Resolution (CD spec is 16-bit, to provide a Mastering House with your mix you should use 24-bit).

Make sure the Sample rate is either the same as your project or if needed change it to the sample rate required. CD is 44.1kHz. Audio for film will usually be required at a sample rate of 48kHz.

Interleaved file type will place the left and right channels in the same audio file. There may be time when you want the Left and Right sides of your stereo field split to work well in Pro Tools…

The Dithering options are used when reducing the Bit Depth of your project from 24-bit to 16-bit. It adds a tiny amount of noise. It’s beyond the scope of this blog post to outline the different algorithms available here… There is no one size fits all. Try them out and listen back to get a sense of what sounds best to your ear.


Step 5 – MP3 and M4A/AAC

If you’re interested in creating mp3’s or lower quality compressed versions of your music for distribution via MySpace and other MP3 sharing sites… or just to place on your iPod, enable theMP3 option!


After enabling the MP3 option, make sure the MP3 destination is highlighted so the Format options are updated to reflect that. Here you’ll be able to change the quality of the Bit rate,encoding and even set the ID3 tags. These are tags that will be written to the mp3 file, for example the composer, artist, copyright, etc.


You have less options under the AAC destination, but arguably they’re better quality that mp3. For both mp3 and M4A/AAC you can also choose to add to your iTunes Library.


Step 6 – Onto CD

Although it may feel like CD’s are on their way out… unfortunately… There are times when you may want to burn your track direct to an Audio CD from Logic. That’s exactly what the Burn:CDDA destination option allows you to do.
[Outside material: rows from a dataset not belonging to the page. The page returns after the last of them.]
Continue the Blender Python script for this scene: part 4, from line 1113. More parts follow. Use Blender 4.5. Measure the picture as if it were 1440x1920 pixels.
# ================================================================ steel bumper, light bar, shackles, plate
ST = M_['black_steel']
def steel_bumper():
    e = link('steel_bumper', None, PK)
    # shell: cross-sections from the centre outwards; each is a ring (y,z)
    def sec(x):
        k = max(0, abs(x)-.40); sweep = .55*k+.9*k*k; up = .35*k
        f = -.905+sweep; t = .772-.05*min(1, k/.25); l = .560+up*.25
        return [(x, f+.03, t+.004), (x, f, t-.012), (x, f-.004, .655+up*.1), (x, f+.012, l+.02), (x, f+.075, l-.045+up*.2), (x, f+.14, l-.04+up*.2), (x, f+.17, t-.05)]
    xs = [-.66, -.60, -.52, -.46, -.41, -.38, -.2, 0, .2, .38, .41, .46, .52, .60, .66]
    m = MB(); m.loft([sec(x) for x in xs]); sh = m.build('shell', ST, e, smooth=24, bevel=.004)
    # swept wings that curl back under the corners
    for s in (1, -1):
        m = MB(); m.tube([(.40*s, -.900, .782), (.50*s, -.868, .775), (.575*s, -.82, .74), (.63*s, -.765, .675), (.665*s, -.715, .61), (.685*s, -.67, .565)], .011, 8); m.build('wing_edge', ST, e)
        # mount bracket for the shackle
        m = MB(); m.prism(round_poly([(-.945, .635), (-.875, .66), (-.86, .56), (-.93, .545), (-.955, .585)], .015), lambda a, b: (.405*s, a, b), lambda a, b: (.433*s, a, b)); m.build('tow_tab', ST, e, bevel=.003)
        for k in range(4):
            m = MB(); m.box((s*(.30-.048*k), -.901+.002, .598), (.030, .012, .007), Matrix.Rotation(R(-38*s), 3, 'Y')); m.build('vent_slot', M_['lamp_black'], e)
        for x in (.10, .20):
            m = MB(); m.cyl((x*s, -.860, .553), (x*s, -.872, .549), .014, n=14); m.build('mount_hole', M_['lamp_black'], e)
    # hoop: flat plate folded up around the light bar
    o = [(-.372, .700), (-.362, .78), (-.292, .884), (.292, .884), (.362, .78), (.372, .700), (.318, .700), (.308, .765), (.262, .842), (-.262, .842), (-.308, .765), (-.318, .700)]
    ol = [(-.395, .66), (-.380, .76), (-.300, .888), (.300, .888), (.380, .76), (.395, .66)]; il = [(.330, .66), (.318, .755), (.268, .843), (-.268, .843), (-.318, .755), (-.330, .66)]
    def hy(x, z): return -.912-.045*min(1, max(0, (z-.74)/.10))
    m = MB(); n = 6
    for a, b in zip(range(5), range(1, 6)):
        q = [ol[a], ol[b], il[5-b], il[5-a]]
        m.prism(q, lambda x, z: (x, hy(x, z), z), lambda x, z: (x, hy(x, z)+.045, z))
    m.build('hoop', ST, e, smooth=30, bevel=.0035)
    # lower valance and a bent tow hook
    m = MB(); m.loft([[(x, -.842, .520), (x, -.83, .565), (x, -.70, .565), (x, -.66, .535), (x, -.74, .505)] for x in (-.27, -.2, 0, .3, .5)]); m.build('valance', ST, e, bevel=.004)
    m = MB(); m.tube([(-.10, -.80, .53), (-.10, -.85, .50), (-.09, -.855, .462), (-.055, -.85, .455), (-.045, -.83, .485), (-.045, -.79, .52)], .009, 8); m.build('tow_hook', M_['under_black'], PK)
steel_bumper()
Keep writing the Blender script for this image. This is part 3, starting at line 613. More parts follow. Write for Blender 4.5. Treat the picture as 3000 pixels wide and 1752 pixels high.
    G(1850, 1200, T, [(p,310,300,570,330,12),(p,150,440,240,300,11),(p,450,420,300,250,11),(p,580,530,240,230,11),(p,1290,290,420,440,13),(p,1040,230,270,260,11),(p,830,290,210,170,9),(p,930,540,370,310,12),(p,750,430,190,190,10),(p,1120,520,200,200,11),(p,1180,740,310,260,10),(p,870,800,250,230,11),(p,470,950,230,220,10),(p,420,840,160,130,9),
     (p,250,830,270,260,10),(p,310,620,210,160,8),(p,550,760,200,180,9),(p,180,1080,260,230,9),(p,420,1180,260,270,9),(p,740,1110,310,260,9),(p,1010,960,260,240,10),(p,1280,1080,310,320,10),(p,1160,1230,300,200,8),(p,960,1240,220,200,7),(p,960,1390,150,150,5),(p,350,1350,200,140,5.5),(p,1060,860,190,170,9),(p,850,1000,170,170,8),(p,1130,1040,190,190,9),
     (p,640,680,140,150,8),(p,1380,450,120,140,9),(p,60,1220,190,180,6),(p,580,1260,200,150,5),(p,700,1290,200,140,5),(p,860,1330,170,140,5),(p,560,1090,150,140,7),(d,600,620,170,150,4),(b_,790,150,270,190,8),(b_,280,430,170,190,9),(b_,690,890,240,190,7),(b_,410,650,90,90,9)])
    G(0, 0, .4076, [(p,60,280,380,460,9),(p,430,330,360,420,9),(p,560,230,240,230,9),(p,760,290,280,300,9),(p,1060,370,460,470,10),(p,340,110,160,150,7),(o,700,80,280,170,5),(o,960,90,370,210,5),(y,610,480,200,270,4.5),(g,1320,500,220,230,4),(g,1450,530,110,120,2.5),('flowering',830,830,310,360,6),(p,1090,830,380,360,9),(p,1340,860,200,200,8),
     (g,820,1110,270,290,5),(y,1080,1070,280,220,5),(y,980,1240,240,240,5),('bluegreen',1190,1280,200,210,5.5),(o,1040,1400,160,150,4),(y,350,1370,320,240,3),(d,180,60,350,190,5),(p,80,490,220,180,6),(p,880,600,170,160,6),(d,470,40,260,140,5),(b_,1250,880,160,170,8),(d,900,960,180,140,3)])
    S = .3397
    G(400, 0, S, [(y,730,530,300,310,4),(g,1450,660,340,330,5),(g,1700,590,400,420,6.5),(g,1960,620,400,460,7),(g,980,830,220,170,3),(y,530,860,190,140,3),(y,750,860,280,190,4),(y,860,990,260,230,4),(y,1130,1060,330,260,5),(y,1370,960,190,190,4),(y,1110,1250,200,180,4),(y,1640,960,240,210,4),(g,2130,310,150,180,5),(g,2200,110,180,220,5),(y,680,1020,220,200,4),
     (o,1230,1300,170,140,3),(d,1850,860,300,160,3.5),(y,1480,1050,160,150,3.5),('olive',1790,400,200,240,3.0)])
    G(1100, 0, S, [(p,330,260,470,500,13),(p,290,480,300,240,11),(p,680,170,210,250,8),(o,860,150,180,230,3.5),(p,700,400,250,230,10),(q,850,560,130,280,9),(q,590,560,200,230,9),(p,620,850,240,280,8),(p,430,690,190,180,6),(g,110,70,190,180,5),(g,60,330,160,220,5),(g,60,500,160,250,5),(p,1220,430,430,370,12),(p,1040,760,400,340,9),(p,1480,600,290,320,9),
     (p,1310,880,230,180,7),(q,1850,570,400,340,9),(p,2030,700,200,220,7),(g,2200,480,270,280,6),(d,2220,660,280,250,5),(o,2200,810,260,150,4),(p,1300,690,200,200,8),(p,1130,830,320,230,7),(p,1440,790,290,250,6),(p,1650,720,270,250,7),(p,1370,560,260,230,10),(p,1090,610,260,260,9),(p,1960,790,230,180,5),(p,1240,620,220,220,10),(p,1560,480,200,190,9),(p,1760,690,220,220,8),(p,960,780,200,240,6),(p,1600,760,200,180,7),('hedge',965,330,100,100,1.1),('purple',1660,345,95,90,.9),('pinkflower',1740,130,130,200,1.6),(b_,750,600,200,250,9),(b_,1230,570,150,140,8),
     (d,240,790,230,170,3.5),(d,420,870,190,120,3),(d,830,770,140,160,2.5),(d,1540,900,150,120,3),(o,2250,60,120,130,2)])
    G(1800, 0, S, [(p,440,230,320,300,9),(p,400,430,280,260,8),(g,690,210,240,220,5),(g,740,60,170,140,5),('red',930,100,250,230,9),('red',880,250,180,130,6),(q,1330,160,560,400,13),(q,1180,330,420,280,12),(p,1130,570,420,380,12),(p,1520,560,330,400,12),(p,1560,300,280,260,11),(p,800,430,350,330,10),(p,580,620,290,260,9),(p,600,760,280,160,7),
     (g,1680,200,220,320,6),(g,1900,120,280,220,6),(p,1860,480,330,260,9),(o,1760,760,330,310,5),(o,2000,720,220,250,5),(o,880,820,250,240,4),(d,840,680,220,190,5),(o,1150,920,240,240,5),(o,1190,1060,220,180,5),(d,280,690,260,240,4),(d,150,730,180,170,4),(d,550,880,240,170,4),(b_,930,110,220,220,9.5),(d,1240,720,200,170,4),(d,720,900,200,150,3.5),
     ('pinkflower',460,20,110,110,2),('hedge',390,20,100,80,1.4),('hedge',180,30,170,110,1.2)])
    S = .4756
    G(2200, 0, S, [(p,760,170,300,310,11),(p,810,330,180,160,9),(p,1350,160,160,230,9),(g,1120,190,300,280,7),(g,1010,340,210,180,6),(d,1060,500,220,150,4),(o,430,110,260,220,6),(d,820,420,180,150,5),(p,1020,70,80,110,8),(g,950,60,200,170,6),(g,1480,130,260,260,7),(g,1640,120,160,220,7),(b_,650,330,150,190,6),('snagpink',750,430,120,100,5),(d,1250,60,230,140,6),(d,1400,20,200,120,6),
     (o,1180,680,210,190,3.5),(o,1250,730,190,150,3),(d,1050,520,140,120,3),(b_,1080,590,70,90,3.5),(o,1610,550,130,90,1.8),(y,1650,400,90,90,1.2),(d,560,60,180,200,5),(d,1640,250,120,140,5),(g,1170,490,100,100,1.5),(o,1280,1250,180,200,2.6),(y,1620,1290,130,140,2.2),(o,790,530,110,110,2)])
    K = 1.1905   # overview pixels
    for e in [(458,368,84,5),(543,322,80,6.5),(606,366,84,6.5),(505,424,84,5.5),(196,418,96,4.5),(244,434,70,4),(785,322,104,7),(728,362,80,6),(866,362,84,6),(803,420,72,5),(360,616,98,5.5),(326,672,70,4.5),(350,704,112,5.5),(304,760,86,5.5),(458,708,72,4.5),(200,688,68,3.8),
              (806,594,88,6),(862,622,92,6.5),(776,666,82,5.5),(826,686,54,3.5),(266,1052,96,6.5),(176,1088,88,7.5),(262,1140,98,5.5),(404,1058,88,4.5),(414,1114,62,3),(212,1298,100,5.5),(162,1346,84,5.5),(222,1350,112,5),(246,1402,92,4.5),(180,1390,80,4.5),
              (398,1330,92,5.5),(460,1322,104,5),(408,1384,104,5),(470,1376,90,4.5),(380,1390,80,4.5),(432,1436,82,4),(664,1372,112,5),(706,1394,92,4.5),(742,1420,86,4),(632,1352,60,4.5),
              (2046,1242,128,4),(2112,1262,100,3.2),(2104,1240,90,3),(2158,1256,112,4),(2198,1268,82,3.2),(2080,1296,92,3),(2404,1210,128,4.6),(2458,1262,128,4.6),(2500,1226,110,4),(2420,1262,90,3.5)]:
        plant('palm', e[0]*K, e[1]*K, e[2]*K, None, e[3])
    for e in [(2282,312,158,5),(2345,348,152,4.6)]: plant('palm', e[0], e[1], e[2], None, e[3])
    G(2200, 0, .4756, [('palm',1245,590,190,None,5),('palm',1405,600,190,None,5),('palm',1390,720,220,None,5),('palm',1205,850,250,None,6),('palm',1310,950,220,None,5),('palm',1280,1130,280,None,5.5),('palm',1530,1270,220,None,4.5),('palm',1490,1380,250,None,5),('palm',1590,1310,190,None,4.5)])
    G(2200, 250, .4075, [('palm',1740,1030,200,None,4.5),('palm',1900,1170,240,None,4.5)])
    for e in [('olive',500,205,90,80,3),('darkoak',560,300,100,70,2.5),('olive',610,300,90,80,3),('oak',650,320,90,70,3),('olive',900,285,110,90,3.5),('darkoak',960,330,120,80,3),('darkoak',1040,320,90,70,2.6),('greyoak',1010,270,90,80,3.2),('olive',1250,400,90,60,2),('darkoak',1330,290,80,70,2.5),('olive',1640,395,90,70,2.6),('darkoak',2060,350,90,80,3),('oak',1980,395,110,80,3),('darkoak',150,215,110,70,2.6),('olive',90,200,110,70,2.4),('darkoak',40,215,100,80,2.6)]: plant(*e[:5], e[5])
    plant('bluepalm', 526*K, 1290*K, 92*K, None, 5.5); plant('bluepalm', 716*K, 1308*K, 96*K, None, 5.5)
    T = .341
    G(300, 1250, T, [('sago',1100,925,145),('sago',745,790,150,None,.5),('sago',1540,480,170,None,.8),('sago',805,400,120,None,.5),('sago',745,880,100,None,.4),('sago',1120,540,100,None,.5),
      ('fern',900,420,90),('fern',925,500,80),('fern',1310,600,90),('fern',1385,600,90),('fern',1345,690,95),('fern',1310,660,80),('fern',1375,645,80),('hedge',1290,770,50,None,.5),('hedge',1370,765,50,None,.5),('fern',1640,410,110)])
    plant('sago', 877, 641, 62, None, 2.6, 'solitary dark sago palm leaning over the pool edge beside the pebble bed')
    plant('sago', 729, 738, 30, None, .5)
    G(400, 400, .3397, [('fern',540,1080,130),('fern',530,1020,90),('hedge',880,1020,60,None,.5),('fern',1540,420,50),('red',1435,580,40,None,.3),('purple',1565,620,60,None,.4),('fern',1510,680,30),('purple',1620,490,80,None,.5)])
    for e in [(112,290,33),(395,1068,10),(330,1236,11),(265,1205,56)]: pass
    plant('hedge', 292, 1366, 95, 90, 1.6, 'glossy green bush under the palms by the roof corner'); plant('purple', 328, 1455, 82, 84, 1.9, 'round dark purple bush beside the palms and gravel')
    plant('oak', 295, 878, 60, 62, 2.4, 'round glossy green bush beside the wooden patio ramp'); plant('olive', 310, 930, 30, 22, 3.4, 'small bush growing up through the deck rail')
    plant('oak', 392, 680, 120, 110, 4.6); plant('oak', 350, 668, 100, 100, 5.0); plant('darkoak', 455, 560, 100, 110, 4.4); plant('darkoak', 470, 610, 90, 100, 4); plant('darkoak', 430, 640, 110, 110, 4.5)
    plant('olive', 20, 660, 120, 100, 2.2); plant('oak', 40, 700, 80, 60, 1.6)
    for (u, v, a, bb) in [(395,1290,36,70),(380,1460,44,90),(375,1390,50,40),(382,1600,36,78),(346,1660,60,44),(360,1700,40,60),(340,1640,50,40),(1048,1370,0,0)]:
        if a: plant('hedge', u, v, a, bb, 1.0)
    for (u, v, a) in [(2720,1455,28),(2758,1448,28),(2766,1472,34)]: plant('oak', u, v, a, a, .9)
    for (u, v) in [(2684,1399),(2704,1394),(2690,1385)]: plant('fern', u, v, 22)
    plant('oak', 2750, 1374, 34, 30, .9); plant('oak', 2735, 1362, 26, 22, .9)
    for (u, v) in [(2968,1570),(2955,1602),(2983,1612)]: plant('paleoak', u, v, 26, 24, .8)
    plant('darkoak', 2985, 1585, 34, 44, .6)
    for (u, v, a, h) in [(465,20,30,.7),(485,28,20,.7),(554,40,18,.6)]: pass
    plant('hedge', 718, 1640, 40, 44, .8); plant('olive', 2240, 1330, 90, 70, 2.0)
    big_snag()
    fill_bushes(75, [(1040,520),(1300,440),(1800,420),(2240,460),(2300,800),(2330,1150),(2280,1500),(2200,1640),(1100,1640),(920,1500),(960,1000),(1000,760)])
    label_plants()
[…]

You can choose to Burn to CDDA (CD Digital Audio) or DVD-A (Audio DVD) from the Modedrop-down menu.

The other options are standard for most Burning software, but importantly you must choose the correct device (CD Burner connected to your Mac), speed and dithering options. Remember that if your project contains any 24-bit audio files you’ll need to use the dither options to reduce the bit depth to 16-bit (which is required due to the CD tech spec).